Lagrangian and Hamiltonian Formalisms for Relativistic Mechanics with Lorentz-Invariant Evolution Parameters in 1 + 1 Dimensions

Abstract

This article presents alternative Hamiltonian and Lagrangian formalisms for relativistic mechanics using proper time and proper Lagrangian coordinates in 1 + 1 dimensions as parameters of evolution. The Lagrangian and Hamiltonian formalisms for a hypothetical particle with and without charge are considered based on the relativistic equation for the dynamics and integrals of particle motion. A relativistic invariant law for the conservation of energy and momentum in the Lorentz representation is given. To select various generalized coordinates and momenta, it is possible to modify the Lagrange equations of the second kind due to the relativistic laws of conservation of energy and momentum. An action function is obtained with an explicit dependence on the velocity of the relativistic particles. The angular integral of the particle motion is derived from Hamiltonian mechanics, and the displacement Hamiltonian is obtained from the Hamilton–Jacobi equation. The angular integral of the particle motion θ is an invariant form of the conservation law. It appears only at relativistic intensities and is constant only in a specific case.
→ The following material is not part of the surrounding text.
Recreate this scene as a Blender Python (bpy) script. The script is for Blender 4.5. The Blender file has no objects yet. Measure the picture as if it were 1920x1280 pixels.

The Hamilton–Jacobi–Lagrange equation is derived from the Hamilton–Jacobi equation and the Lagrange equation of the second kind. Using relativistic Hamiltonian mechanics, the Euler–Hamilton equation is obtained by expressing the energy balance through the angular integral of the particle motion θ. The given conservation laws show that the angular integral of the particle motion reflects the relativistic Doppler effect for particles in 1 + 1 dimensions. The connection between the integrals of the particle motion and the doubly special theory of relativity is shown. As an example of the applicability of the proposed invariant method, analyses of the motion of relativistic particles in circularly polarized, monochromatic, spatially modulated electromagnetic plane waves and plane laser pulses are given, and comparisons are made with calculations based on the Landau and Lifshitz method. To allow for the analysis of the oscillation of a particle in various fields, a phase-plane method is presented.